Satan’s fallibility is what makes him human, and therefore worthwhile. It’s also what gives us faith that he was right, as we don’t need to look much further than our own contemporary times for examples of how swiftly and surely those most justified are robbed of their successes.
The 19th century French satirist Anatole France knew this. In his 1914 Revolt of the Angels, Satan concludes “god, conquered, will become Satan; Satan, conquering, will become god. May the fates spare me this terrible lot.”
France’s devil endorses victory through compassion and personal enlightenment rather than war, counseling that “we have destroyed our tyrant if in ourselves we have destroyed ignorance and fear.”
The ignorant and the fearful can be “mighty” if they just pick up a gun, as happened in Gilroy. But the fact that anyone can do it proves that it’s not enough alone to make anyone right.
How does everybody feel about Lucien Greaves’ history of involvement with Might Is Right and some antisemitic statements made by him during a Might Is Right 24 hour special back in, I think, 2013? I am a member of the Satanic Temple but find these things and some of Lucien’s past disturbing.
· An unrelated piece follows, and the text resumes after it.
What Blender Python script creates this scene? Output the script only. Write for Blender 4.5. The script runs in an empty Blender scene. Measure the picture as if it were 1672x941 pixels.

I almost wish he’d come out and say something like, “yes, this is what I was doing back then and it wasn’t right but I was in a different place then than I am now” or whatever. Having some people think he is a crypto fascist and the same, by extension, about the Satanic Temple bothers me. It’s hard enough to “come out” as a Satanist (I found it easier to come out as pansexual) without having that added stigma.
Love you guys! Ave Satana!
Gooood question, my original draft for this blog did mention those illustrations as an example of the way this text weasels its way into the discourse even today, but I dropped it because I like to keep these things around 1,000 words.
As for the idea of “crypto fascism,” I’ll admit I don’t get it. Fascist groups feign non-fascism all the time, but they don’t actually practice it. Because what would be the point? We’re going to go out and exercise progressive politics for years but secretly be right-wing extremists, and in the end…what? I have no idea. It doesn’t add up.
I think it’d be much more plausible to accuse Lucien Greaves of, say, bad taste or bad judgment or even failures in leadership if that’s how people feel. There’s plenty of things to be critical about without smelling conspiracy in it. That’s my opinion anyway. -D
Thanks, that does make sense. Been doing some reading (egads! Not that!) and was interested in your take on it.